Abstract: We generalize the concept of non-reversible lifts for reversible diffusion processes initiated by Eberle and Lorler (2024) to quantum Markov dynamics. The lifting operation, which naturally results in hypocoercive processes, can be formally interpreted as, though not restricted to, the reverse of the overdamped limit. We prove that the $L^2$ convergence rate of the lifted process is bounded above by the square root of the spectral gap of its overdamped dynamics, indicating that the lifting approach can at most achieve a transition from diffusive to ballistic mixing speeds. Further, using the variational hypocoercivity framework based on space-time Poincare inequalities, we derive a lower bound for the convergence rate of the lifted dynamics. These findings not only offer quantitative convergence guarantees for hypocoercive quantum Markov processes but also characterize the potential and limitations of accelerating the convergence through lifting.
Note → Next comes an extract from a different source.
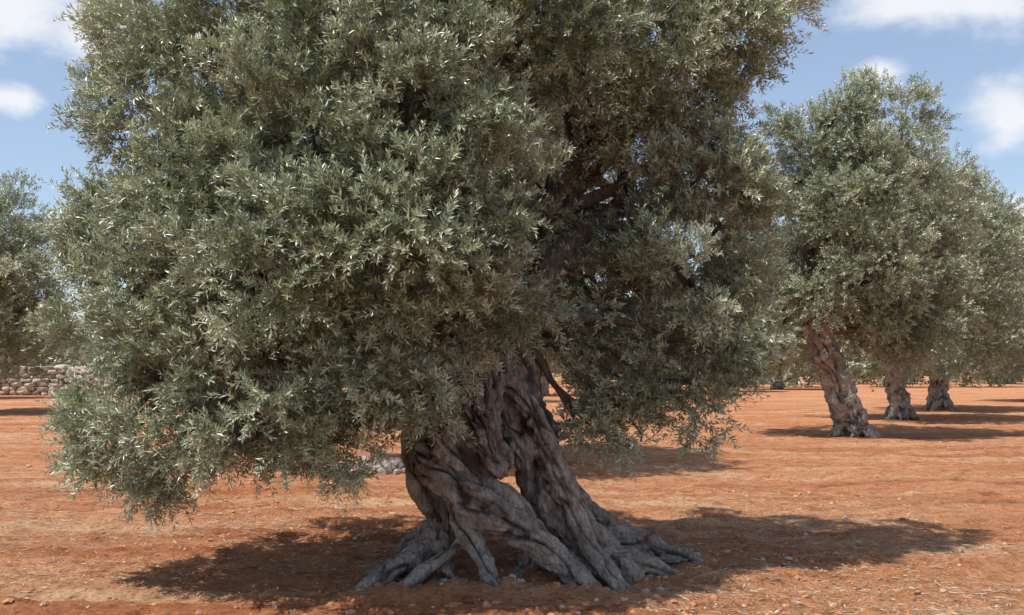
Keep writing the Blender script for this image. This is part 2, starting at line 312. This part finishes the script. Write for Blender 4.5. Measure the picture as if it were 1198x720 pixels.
# ---------------------------------------------------------------- other trees
def gen_trunk(seed,lean=(0,0),h=2.2,r=.45):
    rng=R0(seed); S=[]; n=6
    for i in range(n):
        a=i*2*np.pi/n+rng.uniform(-.3,.3); tw=rng.uniform(.5,1.1); fl=rng.uniform(.75,1.1)
        p=[]
        for z,rad,rr in ((-.08,2.1*fl,.1),(.05,1.4*fl,.2),(.3,.8,.32),(.8,.55,.4),(1.4,.45,.42),(h,.5,.36)):
            aa=a+tw*z; k=(z/h)**1.2 if z>0 else 0
            p.append((lean[0]*k+math.cos(aa)*r*rad,lean[1]*k+math.sin(aa)*r*rad,z,r*rr*1.15))
        S.append(p[::-1])
    S.append([(lean[0],lean[1],h,r*.5),(lean[0]*.45,lean[1]*.45,h/2,r*.5),(0,0,0,r*.7)])
    return S
def gen_lobes(seed,w,zb,zt,n,k=.26):
    rng=R0(seed); out=[]
    for i in range(n):
        t=(i+.5)/n; z=zb+(zt-zb)*t; prof=math.sin(math.pi*min(1,max(0,.22+.62*t)))**.7
        a=i*2.4+rng.uniform(-.4,.4); r=w*k*rng.uniform(.7,1.2)*.8
        if t<.25: z+=max(0,r-.9)*.6
        rho=max(0,w*.5*prof-r*.8)*rng.uniform(.7,1.08)
        out.append((rho*math.cos(a),rho*math.sin(a),z,r))
    out.append((0,0,zb+(zt-zb)*.5,w*.25)); out.append((0,0,zb+(zt-zb)*.72,w*.22))
    return out
def place(loc,parts,rot=0,sc=1):
    e=empty("olive_tree",loc,rot,sc)
    for n,me in parts: obj(n,me,e)
    return e
T2=[(-.82,-.2,7.1,1.0),(.75,0,7.3,1.1),(-1.8,0,6.3,.8),(1.5,0,5.85,.9),(-.2,-1.1,5.6,1.05),(-2.1,0,5.0,.9),(.1,-1.3,4.0,.9),(1.6,-.3,4.1,.9),(-2.35,0,3.8,.8),(-2.2,-.3,2.6,.65),(-1.1,-.9,3.5,.6),(-2.1,.6,1.9,.4),(-2.8,.8,4.6,.5),
 (1.2,-.4,2.7,.7),(2.0,0,3.1,.7),(.5,-.8,3.0,.5),(0,1.6,5.5,1.3,.5),(-1.2,1.5,4.1,1.0,.6),(1.2,1.6,4,1.0,.6),(0,1.2,7,1.0,.6),(-.9,1.3,2.9,.6),(.9,1.5,2.9,.7),(0,0,5.2,1.2,.5),(1.8,.4,2.1,.45),(2.3,0,4.9,.55),(-.1,0,7.9,.5),(1.0,0,2.0,.3)]
t2=[("gnarled_trunk",gnarled("trunk_b",gen_trunk(4,(-.95,0),2.7,.37),.04,.03,BARK,5,freq=7.)),
    ("limbs",limbs_mesh("limbs_b",[(-.9,0,2.5)],T2,9,.17,.025,BARK)),
    ("crown_leaves",crown("crown_leaves_b",T2,12,3.6,22,16,.3,.1,.03,.29,LEAF,.06,keep_in=.25))]
place((8.2,23.9,0),t2)
def variant(seed,w,zb,zt,n,size,dens,lean):
    Lb=gen_lobes(seed,w,zb,zt,n)
    return [("gnarled_trunk",gnarled("trunk_v%d"%seed,gen_trunk(seed,lean,2.3,.38),.06,.035,BARK,seed,freq=6.)),
     ("limbs",limbs_mesh("limbs_v%d"%seed,[(lean[0],lean[1],2.0)],Lb,seed,.17,.025,BARK)),
     ("crown_leaves",crown("crown_leaves_v%d"%seed,Lb,seed,dens,16,14,.33*size,.12*size,.038*size,.34*size,LEAF,.06))]
vA=variant(21,6.4,2.9,7.0,24,1.0,1.9,(.3,0))
vB=variant(33,7.0,2.7,7.2,26,1.15,1.7,(-.3,.1))
vC=variant(47,6.8,2.4,7.4,26,1.3,1.4,(.1,0))
place((-1.3,16.6,0),vA,.6,.93)
place((12.3,31.5,0),vB,.4,.95)
place((16.7,39.,0),vC,0,1.0)
place((26.2,49.,0),vC,2.2,1.)
place((-20.1,36.5,0),vC,1.2,.98)
place((-30.5,54.,0),vA,2.,.98)
place((-15.2,50.,0),vB,3.,1.)
rngp=R0(8)
for (x,y) in [(-9,33),(-3,48),(2,60),(9.5,62),(14.8,70),(36,58),(-9,60),(21,78)]:
    place((x+rngp.uniform(-.8,.8),y,0),[vA,vB,vC][rngp.randint(3)],rngp.uniform(0,6),rngp.uniform(.85,1.05))
rg=R0(77); dl=[]
for row,y in enumerate((88,105,125,160)):
    for x in np.arange(-110,130,8.5):
        cx=x+rg.uniform(-1.5,1.5); hh=rg.uniform(5.5,7.5)
        for k in range(6): dl.append((cx+rg.uniform(-2.2,2.2),y+rg.uniform(-2,2),hh*(.22+.13*k),rg.uniform(1.3,2.1)))
obj("distant_olive_grove",crown("distant_olive_grove",dl,78,.35,12,8,1.,.45,.18,.7,LEAF,.2))
# ---------------------------------------------------------------- GROUND
n=760; s=np.sinh(np.linspace(-6.8,6.8,n))*2.
X,Y=np.meshgrid(s,s+7.5); P=np.stack([X.ravel(),Y.ravel(),0*X.ravel()],1)
def hgt(P):
    dist=np.hypot(P[:,0],P[:,1]-7.5); fade=np.clip(1-dist/70,0,1)
    wv=P[:,1]+.35*fbm(P*np.array([.25,.25,1]),2,11)
    till=.022*np.sin(wv*9.)*np.clip(fbm(P*np.array([.12,.3,1]),2,13)+.25,0,1)
    z=.045*fbm(P*np.array([.5,.5,1]),3,1)+.035*fbm(P*np.array([1.4,3.6,1]),3,5)+.035*np.maximum(0,fbm(P*7,2,8)-.1)+till
    mound=np.exp(-((P[:,0]-.1)**2/1.6+(P[:,1]-8.0)**2/1.0))*.04
    return z*fade+mound-.012
P[:,2]=hgt(P)
i=np.arange(n-1)[:,None]*n; j=np.arange(n-1)[None]
F=np.stack([i+j,i+j+1,i+n+j+1,i+n+j],-1).reshape(-1,4)
obj("ground",mesh_from("ground",P,F,EARTH))
# ---------------------------------------------------------------- rocks
import bmesh
bm=bmesh.new(); bmesh.ops.create_icosphere(bm,subdivisions=2,radius=1); IV=np.array([v.co[:] for v in bm.verts]); IF=np.array([[v.index for v in f.verts] for f in bm.faces]); bm.free()
bm=bmesh.new(); bmesh.ops.create_icosphere(bm,subdivisions=1,radius=1); JV=np.array([v.co[:] for v in bm.verts]); JF=np.array([[v.index for v in f.verts] for f in bm.faces]); bm.free()
def rocks(name,pos,size,tint,mat,seed,V0=IV,F0=IF,boxy=.0,rough=.22,smooth=False):
    rng=R0(seed); m=len(pos); nv=len(V0)
    B=np.sign(V0)*np.abs(V0)**(1-boxy); 
    V=np.repeat(B[None],m,0)*(1+rough*rng.uniform(-1,1,(m,nv,1)))*size[:,None]
    a=rng.uniform(0,6.28,m) if boxy<.3 else rng.normal(0,.25,m); c,s_=np.cos(a)[:,None],np.sin(a)[:,None]
    x=V[...,0]*c-V[...,1]*s_; y=V[...,0]*s_+V[...,1]*c; V=np.stack([x,y,V[...,2]],-1)+pos[:,None]
    F=(F0[None]+(np.arange(m)*nv)[:,None,None]).reshape(-1,3)
    obj(name,mesh_from(name,V.reshape(-1,3),F,mat,smooth,face_attr=np.repeat(tint,len(F0))))
rw=R0(3); ps=[];sz=[]
for row in range(7):
    x=-75.
    while x<-21-row*.4:
        w=rw.uniform(.2,.45); 
        ps.append((x+w,62+1.2*math.sin(x*.05)+rw.uniform(-.1,.1),.14+row*.25+rw.uniform(-.05,.05))); sz.append((w*1.02,.35,rw.uniform(.13,.19))); x+=w*1.9
rocks("dry_stone_wall",np.array(ps),np.array(sz),rw.rand(len(ps)),STONE,4,boxy=.35,rough=.12)
m=60; a=rw.normal(size=(m,2)); ps=np.stack([-2.2+a[:,0]*.5,15.3+a[:,1]*.3,.03+np.clip(.1-np.abs(a[:,0])*.07,0,1)*rw.rand(m)],1); s1=rw.uniform(.04,.11,(m,1))*rw.uniform(.7,1.2,(m,3))
rocks("field_stone_pile",ps,s1,rw.uniform(0,.6,m),STONE,5)
m=26000; yy=5.6+rw.rand(m)**1.7*24; xx=rw.uniform(-.62,.62,m)*yy; q=np.stack([xx,yy,0*xx],1); q[:,2]=hgt(q)
cl=fbm(q*.5,3,40); ok=rw.rand(m)<np.clip(.4+cl*.9,.05,1); q=q[ok]; m=len(q)
sz=(.005+.032*rw.rand(m)**7)[:,None]*rw.uniform(.6,1.4,(m,3))*np.array([1,1,.7])
rocks("pebbles",q,sz,rw.rand(m),PEB,6,JV,JF,rough=.3)
m=12; q=np.stack([rw.uniform(-1.3,1.6,m),rw.uniform(7.1,8.6,m),0*np.zeros(m)],1); q=np.vstack([q,[(.68,7.25,0),(.76,7.29,0),(.0,7.2,0),(-.5,7.1,0)]]); q[:,2]=hgt(q)+.008; m=len(q)
rocks("stones",q,rw.uniform(.018,.045,(m,1))*rw.uniform(.6,1.3,(m,3))*np.array([1.2,1,.7]),rw.uniform(.0,.6,m),STONE,7)
m=50000; yy=5.6+rw.rand(m)**1.5*20; xx=rw.uniform(-.6,.6,m)*yy; q=np.stack([xx,yy,0*xx],1)
cl=fbm(q*np.array([.35,.9,1]),3,60); near=np.exp(-((xx-.3)**2+(yy-8)**2)/5); ok=rw.rand(m)<np.clip(.1+cl*1.2+near,0,1); q=q[ok]; m=len(q); q[:,2]=hgt(q)+.006
a=rw.uniform(0,6.28,m); l=rw.uniform(.02,.06,m)[:,None]; dr=np.stack([np.cos(a),np.sin(a),rw.uniform(-.1,.25,m)],1)*l; wv=np.stack([-np.sin(a),np.cos(a),rw.uniform(-.5,.5,m)],1)*rw.uniform(.0015,.005,m)[:,None]
V=np.stack([q-dr,q-wv,q+dr,q+wv],1).reshape(-1,3)
obj("straw_and_fallen_leaves",mesh_from("straw",V,np.arange(len(V)).reshape(-1,4),STRAW,False,face_attr=rw.rand(m)))
# ---------------------------------------------------------------- SUN + SKY
sd=Vector((-.42,-.27,1)).normalized()
sun=bpy.data.lights.new("sun",'SUN'); sun.energy=5.; sun.angle=math.radians(.53); sun.color=(1,.965,.91)
so=bpy.data.objects.new("sun",sun); scene.collection.objects.link(so); so.rotation_euler=sd.to_track_quat('Z','Y').to_euler(); so.location=(-10,-4,25)
w=bpy.data.worlds.new("World"); scene.world=w; w.use_nodes=True; nt=w.node_tree; LK=nt.links.new
bg=nt.nodes["Background"]; sky=N(nt,"ShaderNodeTexSky"); sky.sky_type='NISHITA'; sky.sun_disc=False
sky.sun_elevation=math.asin(sd.z); sky.sun_rotation=math.atan2(sd.x,sd.y); sky.altitude=100; sky.air_density=1.; sky.dust_density=.7; sky.ozone_density=1.8
tc=N(nt,"ShaderNodeTexCoord"); G=tc.outputs["Generated"]
mpn=N(nt,"ShaderNodeMapping"); mpn.inputs["Scale"].default_value=(1,1,1.7); LK(G,mpn.inputs[0])
cn=N(nt,"ShaderNodeTexNoise",Scale=11.,Detail=9.,Roughness=.58,Distortion=.25); LK(mpn.outputs[0],cn.inputs["Vector"])
acc=None
for (u,v,ru,rv,amp) in [(-.515,.36,.095,.045,1.15),(-.505,.272,.045,.018,1.),(.43,.375,.1,.035,1.2),(.5,.255,.04,.035,1.05),(.53,.15,.05,.022,1.1),(.37,.3,.03,.02,.8),(.2,.33,.03,.015,.4),(-.75,.25,.1,.04,1),(.75,.3,.1,.05,1),(-.48,.19,.04,.012,.45)]:
    c=Vector((u,1,v)).normalized()
    sub=N(nt,"ShaderNodeVectorMath",operation='SUBTRACT'); LK(G,sub.inputs[0]); sub.inputs[1].default_value=c
    ml=N(nt,"ShaderNodeVectorMath",operation='MULTIPLY'); LK(sub.outputs[0],ml.inputs[0]); ml.inputs[1].default_value=(1/ru,.5/ru,1/rv)
    le=N(nt,"ShaderNodeVectorMath",operation='LENGTH'); LK(ml.outputs[0],le.inputs[0])
    mr=N(nt,"ShaderNodeMapRange"); LK(le.outputs["Value"],mr.inputs[0]); mr.inputs[1].default_value=0; mr.inputs[2].default_value=1.6; mr.inputs[3].default_value=amp; mr.inputs[4].default_value=0
    if acc is None: acc=mr.outputs[0]
    else:
        mx=N(nt,"ShaderNodeMath",operation='MAXIMUM'); LK(acc,mx.inputs[0]); LK(mr.outputs[0],mx.inputs[1]); acc=mx.outputs[0]
ad=N(nt,"ShaderNodeMath",operation='MULTIPLY_ADD'); LK(cn.outputs[0],ad.inputs[0]); ad.inputs[1].default_value=1.5; LK(acc,ad.inputs[2])
mr=N(nt,"ShaderNodeMapRange",interpolation_type='SMOOTHSTEP'); LK(ad.outputs[0],mr.inputs[0]); mr.inputs[1].default_value=1.1; mr.inputs[2].default_value=1.65; mr.inputs[3].default_value=0; mr.inputs[4].default_value=.92
lift=mixc(nt,.22,sky.outputs[0],(4.8,5.4,6.5))
col=mixc(nt,mr.outputs[0],lift,(6.2,6.3,6.6))
LK(col,bg.inputs[0]); bg.inputs[1].default_value=.15
# ---------------------------------------------------------------- CAMERA
cam=bpy.data.cameras.new("camera"); co=bpy.data.objects.new("camera",cam); scene.collection.objects.link(co)
co.location=(0,0,1.6); co.rotation_euler=(math.radians(90),0,0); cam.lens=35; cam.sensor_width=36; cam.shift_y=.06; cam.clip_end=3000; scene.camera=co
scene.view_settings.view_transform='Standard'; scene.view_settings.look='None'; scene.view_settings.exposure=0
In addition, we develop an abstract lifting framework in the Hilbert space setting applicable to any symmetric contraction $C_0$-semigroup, thereby unifying the treatment of classical and quantum dynamics. As applications, we construct optimal lifts for various detailed balanced classical and quantum processes, including the symmetric random walk on a chain, the depolarizing semigroup, Schur multipliers, and quantum Markov semigroups on group von Neumann algebras.